Editorial by JESSE GRAHAM
WHEN controversial laws and ideas are raised, the debate about them is often fierce and there is an ever-present danger of misunderstanding pushing the conversation in the wrong direction.
As Mark Twain said, a lie can travel halfway around the world while the truth is still putting on its shoes.
This was definitely the case with the cat curfew in the Yarra Ranges.
I’m sure that many of you woke up on Thursday 1 October – the first day of the curfew’s effect – to find that your cat had not been rounded up and taken away and that infringement notices hadn’t come rolling in.
You may have found the month since the curfew began passed with relatively few lock-ups of your pet.
And that’s likely because the curfew isn’t such a horrible beast, and wasn’t designed to punish cat owners – but merely to offer a means of legal redress for problem cats.
The debate about the issue, however, was undermined by comments that the animals would have to be kept indoors 24 hours a day – something that simply isn’t the case.
Generally speaking, the curfew requires that cats – like other pets – must be kept within their owner’s fence-line at all times.
The purpose of this is to prevent cats roaming and killing wildlife – including lyrebirds – or from getting killed themselves on roads.
Now, animals have many different needs, and that varies with the individual, but it is important to note that owners must meet their animal’s needs within their own means – including their property size.
To say that an animal must be able to roam unattended and outside of the owner’s property is diffusing and refusing that responsibility to care for an animal appropriately and to ensure that it does not bring undue harm to the community around it.

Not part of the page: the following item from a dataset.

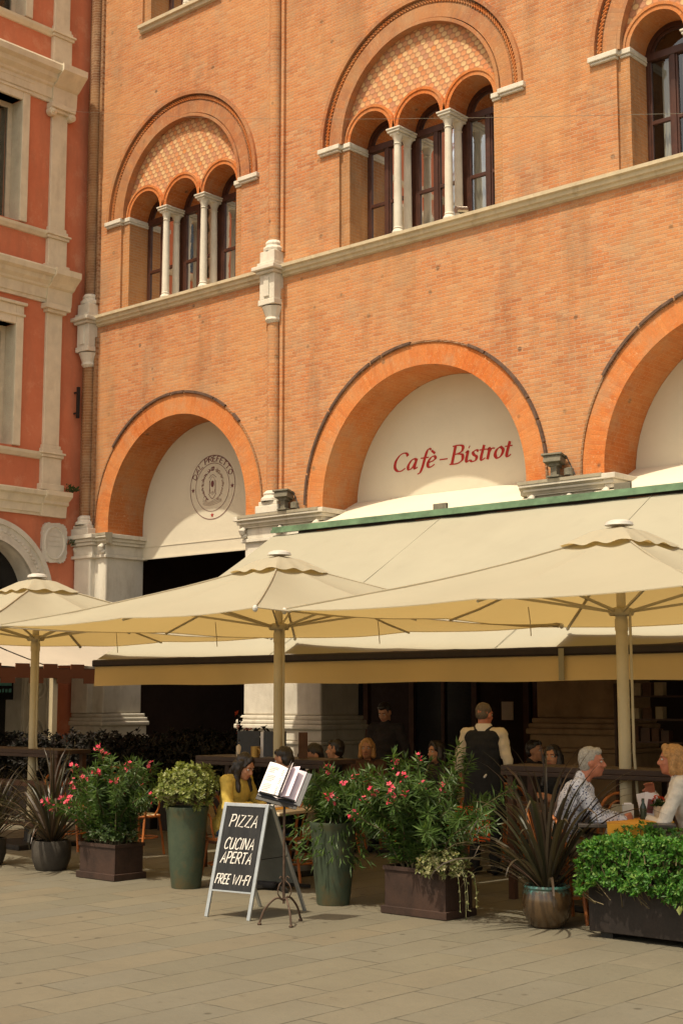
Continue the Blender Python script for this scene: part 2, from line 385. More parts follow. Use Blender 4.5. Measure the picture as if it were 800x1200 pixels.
# cloth that lets light through
def cloth(name, col, trans, tcol, scale=220.0, weave=.12, wr=.25):
    m = NT(name); v = m.objc(); n1 = m.noise(v, 1.2, 5, .6); n2 = m.noise(v, scale, 2, .5); n3 = m.noise(v, 5.0, 4, .6)
    c = m.ramp(n1, [(.3, tuple(x*.93 for x in col)), (.7, col)]); c = m.mix(m.ramp(m.noise(v, 3.0, 6, .7), [(.55, 0.0), (.8, .25)]), c, tuple(x*.72 for x in col))
    p = m.bsdf(c, .9, m.bump(m.math('ADD', m.math('MULTIPLY', n2, weave), m.math('MULTIPLY', n3, wr)), .3, .02), .1, finish=False)
    t = m.n('ShaderNodeBsdfTranslucent'); t.inputs[0].default_value = (*tcol, 1); x = m.n('ShaderNodeMixShader'); x.inputs[0].default_value = trans
    m.l(p.outputs[0], x.inputs[1]); m.l(t.outputs[0], x.inputs[2]); m.l(x.outputs[0], m.out.inputs[0]); return m.m
cloth('parasol cloth', (.475, .440, .330), .36, (.64, .46, .17))
cloth('awning cloth', (.338, .320, .246), .04, (.36, .22, .07))
cloth('blind cloth', (.68, .62, .49), .05, (.4, .3, .15), wr=1.2)
cloth('grey cloth', (.50, .44, .36), .15, (.3, .24, .18))
cloth('brown cloth', (.17, .062, .028), .1, (.1, .03, .01))
def glass(name, tintc=(.55, .55, .5), rough=.03):
    m = NT(name); g = m.n('ShaderNodeBsdfGlossy'); g.inputs[0].default_value = (.9, .9, .9, 1); g.inputs['Roughness'].default_value = rough
    m.l(m.bump(m.noise(m.objc(), 2.2, 3, .5), .08, .02), g.inputs['Normal'])
    t = m.n('ShaderNodeBsdfTransparent'); t.inputs[0].default_value = (*tintc, 1); f = m.n('ShaderNodeFresnel'); f.inputs[0].default_value = 1.5
    x = m.n('ShaderNodeMixShader'); m.l(m.math('ADD', f.outputs[0], .03), x.inputs[0]); m.l(t.outputs[0], x.inputs[1]); m.l(g.outputs[0], x.inputs[2]); m.l(x.outputs[0], m.out.inputs[0]); return m.m
glass('window glass', (.72, .74, .72)); glass('clear glass', (.9, .92, .9), .01)
def foliage(name, cols, trans=.3, rough=.45, spec=.45):
    m = NT(name); r = m.n('ShaderNodeNewGeometry').outputs['Random Per Island']
    c = m.ramp(r, [(i/max(1, len(cols)-1), q) for i, q in enumerate(cols)])
    p = m.bsdf(c, rough, None, spec, finish=False)
    t = m.n('ShaderNodeBsdfTranslucent'); m.l(m.mix(1.0, c, (1.6, 1.7, .8), 'MULTIPLY'), t.inputs[0]); x = m.n('ShaderNodeMixShader'); x.inputs[0].default_value = trans
    m.l(p.outputs[0], x.inputs[1]); m.l(t.outputs[0], x.inputs[2]); m.l(x.outputs[0], m.out.inputs[0]); return m.m
foliage('oleander leaf', [(.035, .075, .016), (.055, .105, .022), (.085, .145, .035), (.045, .085, .02), (.11, .16, .05)])
foliage('box leaf', [(.022, .085, .010), (.040, .13, .014), (.065, .19, .02), (.032, .10, .012), (.09, .24, .03), (.03, .10, .02), (.16, .26, .05), (.06, .17, .02)], .28, .5, .3)
foliage('pale leaf', [(.10, .13, .025), (.17, .20, .045), (.26, .28, .09), (.13, .17, .035), (.36, .36, .17)], .3)
foliage('variegated leaf', [(.07, .10, .025), (.13, .16, .05), (.32, .30, .15), (.10, .13, .035), (.42, .38, .22)], .25)
foliage('bronze blade', [(.026, .022, .014), (.042, .033, .020), (.052, .030, .022), (.034, .036, .018), (.10, .065, .045)], .15, .4)
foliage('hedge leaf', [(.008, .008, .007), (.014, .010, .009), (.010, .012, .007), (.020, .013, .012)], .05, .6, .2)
foliage('weed leaf', [(.03, .06, .015), (.05, .08, .02)], .2)
foliage('pink petal', [(.62, .035, .10), (.72, .09, .17), (.66, .05, .09), (.75, .20, .26)], .25, .6, .2)
foliage('red petal', [(.5, .04, .02), (.6, .10, .03)], .25, .6, .2)
plain('stem', (.12, .095, .05), .8, .3, 20); plain('soil', (.035, .025, .018), .95, .4, 30, .5)
plain('corten', (.036, .019, .013), .72, .35, 6, .25, dirt=(.055, .027, .017)); plain('dark planter', (.016, .011, .009), .6, .3, 5, .2, dirt=(.026, .016, .012))
m = NT('green glaze'); v = m.objc(); n1 = m.noise(v, 5, 6, .7); c = m.ramp(n1, [(.25, (.030, .045, .028)), (.5, (.050, .070, .043)), (.75, (.075, .078, .04))])
c = m.mix(m.ramp(m.noise(v, 2.5, 6, .75), [(.50, 0.0), (.68, .8)]), c, (.10, .068, .028)); m.bsdf(c, .5, m.bump(m.noise(v, 30, 4, .7), .3, .006), .4)
m = NT('teal glaze'); v = m.objc(); c = m.ramp(m.noise(m.scale(v, 1, 1, .5), 8, 5, .7), [(.3, (.035, .022, .012)), (.62, (.085, .05, .022))])
zz = m.sep(v)[2]; c = m.mix(m.math('MULTIPLY', m.ramp(m.math('ADD', zz, m.math('MULTIPLY', m.noise(v, 14, 5, .8), .30)), [(.42, 0.0), (.50, 1.0)]), .85), c, (.05, .22, .20)); m.bsdf(c, .22, None, .5, coat=.4)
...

If you aren’t able to care for an animal appropriately with the resources you have, it has to be fully considered whether or not you’re the right person to care for an animal in the first place.
Taking care of another living thing is a privilege, not a right.
But animal owners can take heart – the council simply doesn’t have the resources to patrol all night and day looking for wayward cats.
Neighbours concerned by problem cats, however, will be able to humanely capture them and have them picked up by council rangers under the curfew – something that had been troublesome before, during daytime hours.
Some owners may find themselves on the receiving end of a fine, but that happens when laws are broken, and it can be an incentive for owners to pick up their game and make their property more secure for animals.
But, at the end of the day, freedom to own an animal is like freedom to have your own religion – I don’t mind what you believe, but if I found you in my front yard in the middle of the night, screeching in tongues, I’d have to call the relevant authorities.